En Coco’s Beach House, el sonido del mar se mezcla con el golpe suave de cubiertos sobre mármol. La influencia india se cuela en el diseño y en los sabores, pero siempre filtrada por la frescura del entorno: especias templadas por la brisa, dulzuras frutales que capturan la luz en su jugo. Comer aquí es sentir que cada plato ha sido concebido para dialogar con el momento del día y con la tonalidad del cielo.
Safran abre las puertas a un viaje más intenso. Entre aromas que recuerdan mercados del sur de India, los curries se mueven entre la potencia y la sutileza, los panes inflados llegan a la mesa aún tibios, y las salsas encuentran su equilibrio en el filo exacto entre dulzor y picante.

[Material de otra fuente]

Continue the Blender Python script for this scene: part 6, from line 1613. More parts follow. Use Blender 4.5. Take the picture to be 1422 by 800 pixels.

Kushi, en cambio, ofrece la pausa de un haiku. Un sushi cortado con precisión de orfebre, un sake servido a la temperatura que dicta la tradición, un silencio que se comparte como un pacto.
Y más allá de las salas y los manteles, la experiencia se extiende hasta Ilot Mangénie: un almuerzo servido con los pies hundidos en la arena, ensaladas que crujen al ritmo del viento, pizzas de trufa que parecen inventadas para acompañar la línea del horizonte.
En este lugar, comer no es una rutina: es un acto de memoria anticipada. Un recuerdo que se está creando mientras se vive, y que seguirá regresando en el aroma de una especia o en el sabor de una fruta lejana. Porque en Shangri-La Le Touessrok, la cocina no alimenta: enlaza al viajero con la isla de una manera que ninguna fotografía puede retener.Cuando llegue el momento de dejar este lugar, no se partirá con la sensación de haber “visitado” un hotel, sino de haber habitado un universo que solo existe aquí, entre esta costa y este mar. Shangri-La Le Touessrok no se lleva en la maleta: se lleva en la respiración, en el ritmo que uno conserva al volver, en el eco de un lujo que se mide en instantes y no en objetos. Y, de algún modo inexplicable, en la certeza de que este será siempre un lugar al que uno regresa, aunque sea solo en la memoria.